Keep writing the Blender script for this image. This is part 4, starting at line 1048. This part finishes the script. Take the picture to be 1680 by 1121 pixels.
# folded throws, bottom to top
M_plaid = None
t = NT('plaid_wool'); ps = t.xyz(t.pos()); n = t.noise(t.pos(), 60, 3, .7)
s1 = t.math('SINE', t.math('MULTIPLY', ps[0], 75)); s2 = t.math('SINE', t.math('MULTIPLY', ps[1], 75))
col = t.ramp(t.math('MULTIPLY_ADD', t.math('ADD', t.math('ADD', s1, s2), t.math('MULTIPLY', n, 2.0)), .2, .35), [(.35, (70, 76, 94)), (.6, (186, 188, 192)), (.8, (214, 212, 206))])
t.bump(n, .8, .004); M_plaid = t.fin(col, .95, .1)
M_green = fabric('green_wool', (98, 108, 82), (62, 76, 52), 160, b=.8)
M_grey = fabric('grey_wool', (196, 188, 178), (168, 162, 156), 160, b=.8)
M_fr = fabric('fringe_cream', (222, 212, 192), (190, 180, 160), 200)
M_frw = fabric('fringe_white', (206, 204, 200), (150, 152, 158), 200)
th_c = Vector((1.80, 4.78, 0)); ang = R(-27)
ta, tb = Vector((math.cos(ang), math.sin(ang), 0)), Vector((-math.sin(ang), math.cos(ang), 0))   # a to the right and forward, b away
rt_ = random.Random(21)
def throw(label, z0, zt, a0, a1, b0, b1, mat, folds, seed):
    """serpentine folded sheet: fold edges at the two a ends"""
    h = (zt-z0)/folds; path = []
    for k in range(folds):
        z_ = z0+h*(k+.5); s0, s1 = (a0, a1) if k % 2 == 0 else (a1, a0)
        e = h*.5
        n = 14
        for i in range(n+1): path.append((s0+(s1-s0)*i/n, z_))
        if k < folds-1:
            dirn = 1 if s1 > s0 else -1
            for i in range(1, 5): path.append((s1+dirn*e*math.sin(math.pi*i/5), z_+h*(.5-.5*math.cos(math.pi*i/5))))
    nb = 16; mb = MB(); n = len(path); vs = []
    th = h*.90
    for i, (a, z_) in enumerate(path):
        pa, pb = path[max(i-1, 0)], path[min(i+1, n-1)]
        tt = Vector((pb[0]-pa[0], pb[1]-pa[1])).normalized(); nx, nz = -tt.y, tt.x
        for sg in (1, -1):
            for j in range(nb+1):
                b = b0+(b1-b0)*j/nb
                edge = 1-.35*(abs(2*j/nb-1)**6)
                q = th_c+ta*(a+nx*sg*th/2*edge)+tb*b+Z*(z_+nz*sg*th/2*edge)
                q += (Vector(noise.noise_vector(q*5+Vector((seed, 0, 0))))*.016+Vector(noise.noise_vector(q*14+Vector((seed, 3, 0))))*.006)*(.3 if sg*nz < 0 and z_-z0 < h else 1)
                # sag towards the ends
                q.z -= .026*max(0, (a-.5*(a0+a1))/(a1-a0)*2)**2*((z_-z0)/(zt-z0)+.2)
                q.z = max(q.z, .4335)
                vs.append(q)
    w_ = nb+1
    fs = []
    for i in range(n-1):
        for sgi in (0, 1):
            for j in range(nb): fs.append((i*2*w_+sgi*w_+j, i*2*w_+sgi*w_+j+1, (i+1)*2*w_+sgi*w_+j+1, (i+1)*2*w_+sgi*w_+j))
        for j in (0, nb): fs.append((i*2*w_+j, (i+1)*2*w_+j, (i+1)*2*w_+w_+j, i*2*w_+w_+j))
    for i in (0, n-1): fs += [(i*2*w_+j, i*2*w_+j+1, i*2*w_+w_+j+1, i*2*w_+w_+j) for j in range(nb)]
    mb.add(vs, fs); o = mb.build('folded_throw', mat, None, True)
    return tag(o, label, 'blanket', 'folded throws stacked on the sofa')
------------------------
* **Given problem**:
Output the listing above word for word.

* **Correct response**:
Keep writing the Blender script for this image. This is part 4, starting at line 1048. This part finishes the script. Take the picture to be 1680 by 1121 pixels.
# folded throws, bottom to top
M_plaid = None
t = NT('plaid_wool'); ps = t.xyz(t.pos()); n = t.noise(t.pos(), 60, 3, .7)
s1 = t.math('SINE', t.math('MULTIPLY', ps[0], 75)); s2 = t.math('SINE', t.math('MULTIPLY', ps[1], 75))
col = t.ramp(t.math('MULTIPLY_ADD', t.math('ADD', t.math('ADD', s1, s2), t.math('MULTIPLY', n, 2.0)), .2, .35), [(.35, (70, 76, 94)), (.6, (186, 188, 192)), (.8, (214, 212, 206))])
t.bump(n, .8, .004); M_plaid = t.fin(col, .95, .1)
M_green = fabric('green_wool', (98, 108, 82), (62, 76, 52), 160, b=.8)
M_grey = fabric('grey_wool', (196, 188, 178), (168, 162, 156), 160, b=.8)
M_fr = fabric('fringe_cream', (222, 212, 192), (190, 180, 160), 200)
M_frw = fabric('fringe_white', (206, 204, 200), (150, 152, 158), 200)
th_c = Vector((1.80, 4.78, 0)); ang = R(-27)
ta, tb = Vector((math.cos(ang), math.sin(ang), 0)), Vector((-math.sin(ang), math.cos(ang), 0))   # a to the right and forward, b away
rt_ = random.Random(21)
def throw(label, z0, zt, a0, a1, b0, b1, mat, folds, seed):
    """serpentine folded sheet: fold edges at the two a ends"""
    h = (zt-z0)/folds; path = []
    for k in range(folds):
        z_ = z0+h*(k+.5); s0, s1 = (a0, a1) if k % 2 == 0 else (a1, a0)
        e = h*.5
        n = 14
        for i in range(n+1): path.append((s0+(s1-s0)*i/n, z_))
        if k < folds-1:
            dirn = 1 if s1 > s0 else -1
            for i in range(1, 5): path.append((s1+dirn*e*math.sin(math.pi*i/5), z_+h*(.5-.5*math.cos(math.pi*i/5))))
    nb = 16; mb = MB(); n = len(path); vs = []
    th = h*.90
    for i, (a, z_) in enumerate(path):
        pa, pb = path[max(i-1, 0)], path[min(i+1, n-1)]
        tt = Vector((pb[0]-pa[0], pb[1]-pa[1])).normalized(); nx, nz = -tt.y, tt.x
        for sg in (1, -1):
            for j in range(nb+1):
                b = b0+(b1-b0)*j/nb
                edge = 1-.35*(abs(2*j/nb-1)**6)
                q = th_c+ta*(a+nx*sg*th/2*edge)+tb*b+Z*(z_+nz*sg*th/2*edge)
                q += (Vector(noise.noise_vector(q*5+Vector((seed, 0, 0))))*.016+Vector(noise.noise_vector(q*14+Vector((seed, 3, 0))))*.006)*(.3 if sg*nz < 0 and z_-z0 < h else 1)
                # sag towards the ends
                q.z -= .026*max(0, (a-.5*(a0+a1))/(a1-a0)*2)**2*((z_-z0)/(zt-z0)+.2)
                q.z = max(q.z, .4335)
                vs.append(q)
    w_ = nb+1
    fs = []
    for i in range(n-1):
        for sgi in (0, 1):
            for j in range(nb): fs.append((i*2*w_+sgi*w_+j, i*2*w_+sgi*w_+j+1, (i+1)*2*w_+sgi*w_+j+1, (i+1)*2*w_+sgi*w_+j))
        for j in (0, nb): fs.append((i*2*w_+j, (i+1)*2*w_+j, (i+1)*2*w_+w_+j, i*2*w_+w_+j))
    for i in (0, n-1): fs += [(i*2*w_+j, i*2*w_+j+1, i*2*w_+w_+j+1, i*2*w_+w_+j) for j in range(nb)]
    mb.add(vs, fs); o = mb.build('folded_throw', mat, None, True)
    return tag(o, label, 'blanket', 'folded throws stacked on the sofa')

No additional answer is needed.